SOURCE DATA ::
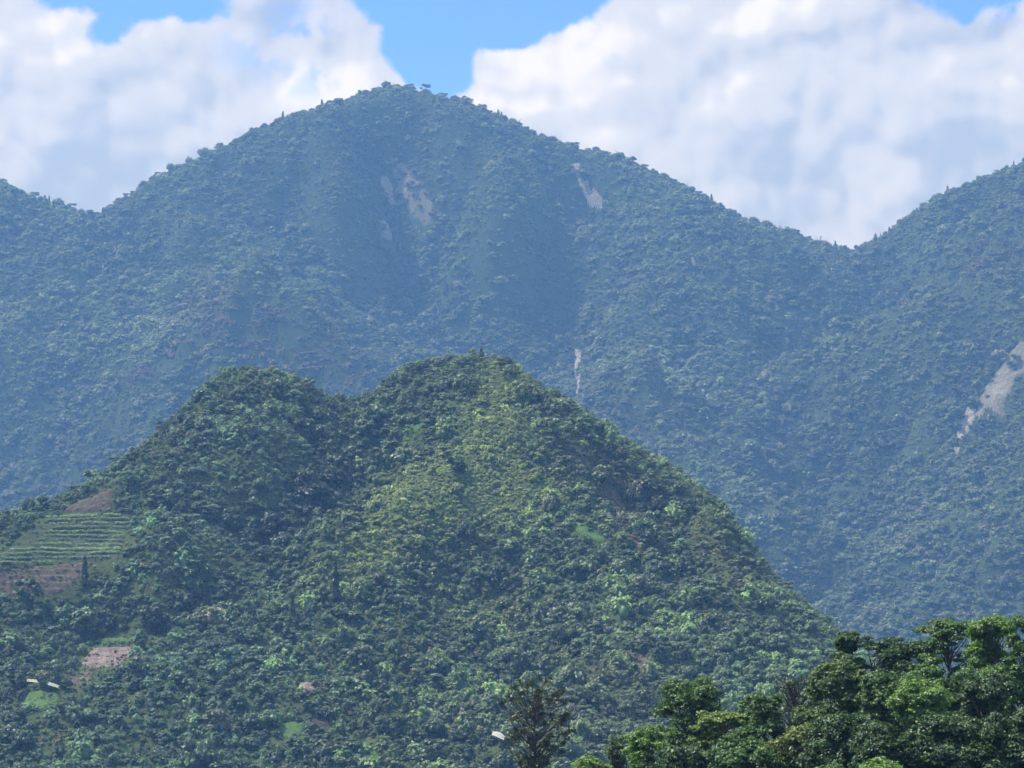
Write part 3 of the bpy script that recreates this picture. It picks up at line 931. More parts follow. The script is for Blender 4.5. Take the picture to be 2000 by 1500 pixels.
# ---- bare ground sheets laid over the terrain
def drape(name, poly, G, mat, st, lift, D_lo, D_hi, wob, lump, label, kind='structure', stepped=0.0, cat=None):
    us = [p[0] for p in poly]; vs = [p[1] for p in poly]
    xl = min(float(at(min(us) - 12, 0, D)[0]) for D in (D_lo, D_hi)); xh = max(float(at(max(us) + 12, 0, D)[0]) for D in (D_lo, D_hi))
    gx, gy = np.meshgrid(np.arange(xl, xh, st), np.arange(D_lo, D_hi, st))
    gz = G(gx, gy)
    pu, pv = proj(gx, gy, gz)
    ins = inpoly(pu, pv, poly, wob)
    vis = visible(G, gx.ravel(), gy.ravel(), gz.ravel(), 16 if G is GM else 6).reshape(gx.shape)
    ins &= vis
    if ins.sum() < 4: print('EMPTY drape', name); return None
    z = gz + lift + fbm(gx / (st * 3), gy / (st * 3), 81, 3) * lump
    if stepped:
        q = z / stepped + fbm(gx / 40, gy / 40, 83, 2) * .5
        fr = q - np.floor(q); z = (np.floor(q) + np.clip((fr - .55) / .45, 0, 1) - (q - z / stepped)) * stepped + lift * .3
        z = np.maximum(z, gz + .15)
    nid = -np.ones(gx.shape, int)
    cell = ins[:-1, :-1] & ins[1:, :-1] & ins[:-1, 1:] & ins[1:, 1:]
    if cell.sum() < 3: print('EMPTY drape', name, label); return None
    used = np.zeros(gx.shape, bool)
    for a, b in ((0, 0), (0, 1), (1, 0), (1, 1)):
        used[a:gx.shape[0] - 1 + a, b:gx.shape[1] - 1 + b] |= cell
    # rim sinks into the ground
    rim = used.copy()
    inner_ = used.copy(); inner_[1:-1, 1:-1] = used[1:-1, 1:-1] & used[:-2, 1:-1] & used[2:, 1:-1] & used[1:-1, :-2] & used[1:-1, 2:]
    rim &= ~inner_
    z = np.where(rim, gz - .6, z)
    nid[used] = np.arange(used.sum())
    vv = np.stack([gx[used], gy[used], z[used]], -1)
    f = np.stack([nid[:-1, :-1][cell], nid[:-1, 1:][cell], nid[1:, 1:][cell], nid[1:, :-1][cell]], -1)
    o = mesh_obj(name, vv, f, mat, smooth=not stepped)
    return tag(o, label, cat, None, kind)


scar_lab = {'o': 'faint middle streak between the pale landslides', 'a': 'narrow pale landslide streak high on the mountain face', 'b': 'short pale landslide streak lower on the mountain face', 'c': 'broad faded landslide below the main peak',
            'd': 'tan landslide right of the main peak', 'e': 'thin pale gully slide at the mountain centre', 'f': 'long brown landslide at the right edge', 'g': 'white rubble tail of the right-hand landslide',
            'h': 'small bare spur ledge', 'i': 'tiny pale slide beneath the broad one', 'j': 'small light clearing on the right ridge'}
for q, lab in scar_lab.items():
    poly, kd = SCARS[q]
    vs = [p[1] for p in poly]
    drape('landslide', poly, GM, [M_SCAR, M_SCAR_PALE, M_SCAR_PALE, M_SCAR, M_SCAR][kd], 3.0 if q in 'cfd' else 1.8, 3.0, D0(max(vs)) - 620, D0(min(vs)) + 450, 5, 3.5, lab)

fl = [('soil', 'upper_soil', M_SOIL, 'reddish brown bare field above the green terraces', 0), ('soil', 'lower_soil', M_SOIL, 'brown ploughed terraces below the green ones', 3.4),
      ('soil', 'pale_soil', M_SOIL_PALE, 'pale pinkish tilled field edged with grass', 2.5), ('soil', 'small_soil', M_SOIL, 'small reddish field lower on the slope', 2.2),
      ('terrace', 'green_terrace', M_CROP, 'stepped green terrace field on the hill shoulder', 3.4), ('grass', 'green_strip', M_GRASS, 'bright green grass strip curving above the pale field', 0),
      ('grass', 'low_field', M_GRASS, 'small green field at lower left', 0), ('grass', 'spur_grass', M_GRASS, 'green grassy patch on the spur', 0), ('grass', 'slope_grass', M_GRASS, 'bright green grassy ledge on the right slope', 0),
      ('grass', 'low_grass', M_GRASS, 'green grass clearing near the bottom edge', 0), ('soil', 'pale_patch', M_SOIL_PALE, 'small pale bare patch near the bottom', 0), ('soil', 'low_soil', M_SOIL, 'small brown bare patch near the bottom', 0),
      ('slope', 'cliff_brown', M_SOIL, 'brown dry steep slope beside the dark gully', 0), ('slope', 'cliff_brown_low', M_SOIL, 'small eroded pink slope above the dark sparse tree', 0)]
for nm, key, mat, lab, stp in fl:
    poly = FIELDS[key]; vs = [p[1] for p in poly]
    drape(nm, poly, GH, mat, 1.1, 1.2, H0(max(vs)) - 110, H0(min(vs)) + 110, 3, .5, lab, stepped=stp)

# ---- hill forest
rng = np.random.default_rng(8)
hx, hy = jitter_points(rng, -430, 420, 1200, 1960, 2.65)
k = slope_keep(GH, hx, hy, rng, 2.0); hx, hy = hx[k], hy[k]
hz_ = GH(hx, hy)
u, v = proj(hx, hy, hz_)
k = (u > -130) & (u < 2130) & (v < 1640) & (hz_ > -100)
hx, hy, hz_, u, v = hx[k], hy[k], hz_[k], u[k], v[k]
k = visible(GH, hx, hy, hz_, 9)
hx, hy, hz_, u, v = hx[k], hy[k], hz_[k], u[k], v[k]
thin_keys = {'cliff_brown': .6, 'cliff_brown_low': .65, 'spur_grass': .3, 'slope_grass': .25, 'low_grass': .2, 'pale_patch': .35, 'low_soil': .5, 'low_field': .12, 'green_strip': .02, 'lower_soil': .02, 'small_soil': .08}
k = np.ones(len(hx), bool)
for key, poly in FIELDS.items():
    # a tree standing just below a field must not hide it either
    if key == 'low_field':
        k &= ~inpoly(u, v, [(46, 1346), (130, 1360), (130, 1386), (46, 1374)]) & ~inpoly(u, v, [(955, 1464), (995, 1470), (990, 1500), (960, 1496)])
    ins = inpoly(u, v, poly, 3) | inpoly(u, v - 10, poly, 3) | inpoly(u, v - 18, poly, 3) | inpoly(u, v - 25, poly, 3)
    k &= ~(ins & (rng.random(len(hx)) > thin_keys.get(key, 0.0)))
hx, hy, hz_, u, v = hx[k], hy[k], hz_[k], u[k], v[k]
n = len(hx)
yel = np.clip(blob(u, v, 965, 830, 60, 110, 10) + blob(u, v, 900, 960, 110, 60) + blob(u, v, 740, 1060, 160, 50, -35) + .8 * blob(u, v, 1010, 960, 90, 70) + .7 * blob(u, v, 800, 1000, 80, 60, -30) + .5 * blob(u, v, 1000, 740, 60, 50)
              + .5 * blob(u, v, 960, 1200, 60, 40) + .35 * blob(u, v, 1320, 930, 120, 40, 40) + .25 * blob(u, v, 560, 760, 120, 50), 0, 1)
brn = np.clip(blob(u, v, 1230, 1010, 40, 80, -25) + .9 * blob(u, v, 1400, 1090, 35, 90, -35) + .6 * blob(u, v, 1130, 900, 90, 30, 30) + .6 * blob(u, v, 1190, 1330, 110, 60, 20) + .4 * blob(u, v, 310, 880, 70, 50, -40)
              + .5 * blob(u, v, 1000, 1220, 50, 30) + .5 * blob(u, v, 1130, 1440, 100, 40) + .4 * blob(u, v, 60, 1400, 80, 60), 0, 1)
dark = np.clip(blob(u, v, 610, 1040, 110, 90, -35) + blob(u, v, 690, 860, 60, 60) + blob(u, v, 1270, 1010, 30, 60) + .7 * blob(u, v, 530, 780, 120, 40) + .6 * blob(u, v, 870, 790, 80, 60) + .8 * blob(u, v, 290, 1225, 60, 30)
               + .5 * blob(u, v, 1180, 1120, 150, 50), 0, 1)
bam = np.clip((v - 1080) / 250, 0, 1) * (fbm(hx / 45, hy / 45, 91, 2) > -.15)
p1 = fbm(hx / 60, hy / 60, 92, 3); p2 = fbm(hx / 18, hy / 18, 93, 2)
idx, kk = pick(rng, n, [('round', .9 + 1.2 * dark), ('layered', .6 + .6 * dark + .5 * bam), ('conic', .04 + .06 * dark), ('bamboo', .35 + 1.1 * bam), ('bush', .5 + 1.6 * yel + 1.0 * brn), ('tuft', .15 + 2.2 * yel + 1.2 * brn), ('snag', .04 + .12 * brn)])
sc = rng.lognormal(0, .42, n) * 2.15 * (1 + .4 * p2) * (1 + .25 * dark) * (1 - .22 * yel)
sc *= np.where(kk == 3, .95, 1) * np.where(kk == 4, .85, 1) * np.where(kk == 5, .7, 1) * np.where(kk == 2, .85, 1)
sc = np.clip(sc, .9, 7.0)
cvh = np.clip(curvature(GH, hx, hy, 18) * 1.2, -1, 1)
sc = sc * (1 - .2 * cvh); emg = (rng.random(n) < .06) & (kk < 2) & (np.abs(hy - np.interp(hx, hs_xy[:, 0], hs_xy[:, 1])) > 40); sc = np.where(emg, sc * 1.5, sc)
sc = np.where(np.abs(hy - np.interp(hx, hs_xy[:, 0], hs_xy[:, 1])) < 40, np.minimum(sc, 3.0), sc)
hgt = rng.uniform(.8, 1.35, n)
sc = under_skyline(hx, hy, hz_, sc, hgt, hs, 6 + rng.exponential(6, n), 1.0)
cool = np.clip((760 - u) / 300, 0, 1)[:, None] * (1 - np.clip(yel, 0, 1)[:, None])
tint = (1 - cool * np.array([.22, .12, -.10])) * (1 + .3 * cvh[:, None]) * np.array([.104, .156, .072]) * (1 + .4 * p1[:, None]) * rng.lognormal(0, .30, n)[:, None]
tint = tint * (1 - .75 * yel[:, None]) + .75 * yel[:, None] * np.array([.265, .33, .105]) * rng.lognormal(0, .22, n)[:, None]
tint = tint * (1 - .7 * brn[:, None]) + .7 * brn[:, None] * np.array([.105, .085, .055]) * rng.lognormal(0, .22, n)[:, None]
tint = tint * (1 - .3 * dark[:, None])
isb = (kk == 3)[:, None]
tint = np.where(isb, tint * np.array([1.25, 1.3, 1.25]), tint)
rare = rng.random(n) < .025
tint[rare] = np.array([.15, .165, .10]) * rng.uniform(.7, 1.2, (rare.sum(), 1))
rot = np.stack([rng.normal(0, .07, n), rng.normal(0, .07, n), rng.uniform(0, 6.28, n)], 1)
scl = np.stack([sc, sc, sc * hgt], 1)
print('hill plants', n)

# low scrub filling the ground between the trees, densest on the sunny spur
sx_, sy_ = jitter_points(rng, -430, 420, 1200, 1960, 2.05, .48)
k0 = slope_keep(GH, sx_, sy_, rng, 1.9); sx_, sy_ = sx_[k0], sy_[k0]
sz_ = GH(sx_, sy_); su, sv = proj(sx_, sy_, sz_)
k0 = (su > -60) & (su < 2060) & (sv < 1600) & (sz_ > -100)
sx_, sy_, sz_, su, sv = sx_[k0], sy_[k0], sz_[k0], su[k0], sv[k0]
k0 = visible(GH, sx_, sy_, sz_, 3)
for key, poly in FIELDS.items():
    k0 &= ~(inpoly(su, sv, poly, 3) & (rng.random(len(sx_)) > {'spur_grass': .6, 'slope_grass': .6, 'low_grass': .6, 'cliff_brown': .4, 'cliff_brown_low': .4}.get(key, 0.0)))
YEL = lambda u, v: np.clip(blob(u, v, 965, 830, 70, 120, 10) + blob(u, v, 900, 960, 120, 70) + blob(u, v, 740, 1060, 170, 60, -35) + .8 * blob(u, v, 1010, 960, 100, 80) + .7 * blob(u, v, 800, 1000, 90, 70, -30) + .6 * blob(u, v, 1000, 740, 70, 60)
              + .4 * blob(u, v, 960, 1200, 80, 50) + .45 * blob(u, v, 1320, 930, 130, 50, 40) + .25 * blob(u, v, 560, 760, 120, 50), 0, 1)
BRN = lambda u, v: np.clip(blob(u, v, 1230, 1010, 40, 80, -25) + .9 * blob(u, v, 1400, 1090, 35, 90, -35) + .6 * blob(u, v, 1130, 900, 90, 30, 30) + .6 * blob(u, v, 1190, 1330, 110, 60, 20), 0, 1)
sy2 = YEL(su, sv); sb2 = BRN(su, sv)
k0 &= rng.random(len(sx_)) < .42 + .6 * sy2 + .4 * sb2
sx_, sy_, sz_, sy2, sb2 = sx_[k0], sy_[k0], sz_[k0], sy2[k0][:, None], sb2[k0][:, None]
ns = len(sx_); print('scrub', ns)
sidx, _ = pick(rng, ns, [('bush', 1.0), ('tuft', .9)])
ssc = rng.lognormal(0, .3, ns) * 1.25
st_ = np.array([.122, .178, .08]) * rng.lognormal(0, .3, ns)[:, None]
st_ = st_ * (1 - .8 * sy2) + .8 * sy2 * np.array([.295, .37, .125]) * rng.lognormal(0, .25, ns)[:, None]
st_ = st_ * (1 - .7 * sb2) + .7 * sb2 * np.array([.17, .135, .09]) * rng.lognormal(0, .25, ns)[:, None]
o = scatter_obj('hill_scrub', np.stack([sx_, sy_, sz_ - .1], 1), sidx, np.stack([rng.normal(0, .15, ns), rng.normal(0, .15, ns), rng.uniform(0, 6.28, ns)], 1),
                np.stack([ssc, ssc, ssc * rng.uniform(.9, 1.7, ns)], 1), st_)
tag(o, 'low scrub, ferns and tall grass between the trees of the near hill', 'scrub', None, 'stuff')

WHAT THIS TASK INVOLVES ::
Quote word for word the lines from the line holding "150, 50), 0, 1)" through the line holding "cool = np.clip((760"; include both of those lines and add nothing.

SOLUTION TO THIS PROBLEM ::
               + .5 * blob(u, v, 1180, 1120, 150, 50), 0, 1)
bam = np.clip((v - 1080) / 250, 0, 1) * (fbm(hx / 45, hy / 45, 91, 2) > -.15)
p1 = fbm(hx / 60, hy / 60, 92, 3); p2 = fbm(hx / 18, hy / 18, 93, 2)
idx, kk = pick(rng, n, [('round', .9 + 1.2 * dark), ('layered', .6 + .6 * dark + .5 * bam), ('conic', .04 + .06 * dark), ('bamboo', .35 + 1.1 * bam), ('bush', .5 + 1.6 * yel + 1.0 * brn), ('tuft', .15 + 2.2 * yel + 1.2 * brn), ('snag', .04 + .12 * brn)])
sc = rng.lognormal(0, .42, n) * 2.15 * (1 + .4 * p2) * (1 + .25 * dark) * (1 - .22 * yel)
sc *= np.where(kk == 3, .95, 1) * np.where(kk == 4, .85, 1) * np.where(kk == 5, .7, 1) * np.where(kk == 2, .85, 1)
sc = np.clip(sc, .9, 7.0)
cvh = np.clip(curvature(GH, hx, hy, 18) * 1.2, -1, 1)
sc = sc * (1 - .2 * cvh); emg = (rng.random(n) < .06) & (kk < 2) & (np.abs(hy - np.interp(hx, hs_xy[:, 0], hs_xy[:, 1])) > 40); sc = np.where(emg, sc * 1.5, sc)
sc = np.where(np.abs(hy - np.interp(hx, hs_xy[:, 0], hs_xy[:, 1])) < 40, np.minimum(sc, 3.0), sc)
hgt = rng.uniform(.8, 1.35, n)
sc = under_skyline(hx, hy, hz_, sc, hgt, hs, 6 + rng.exponential(6, n), 1.0)
cool = np.clip((760 - u) / 300, 0, 1)[:, None] * (1 - np.clip(yel, 0, 1)[:, None])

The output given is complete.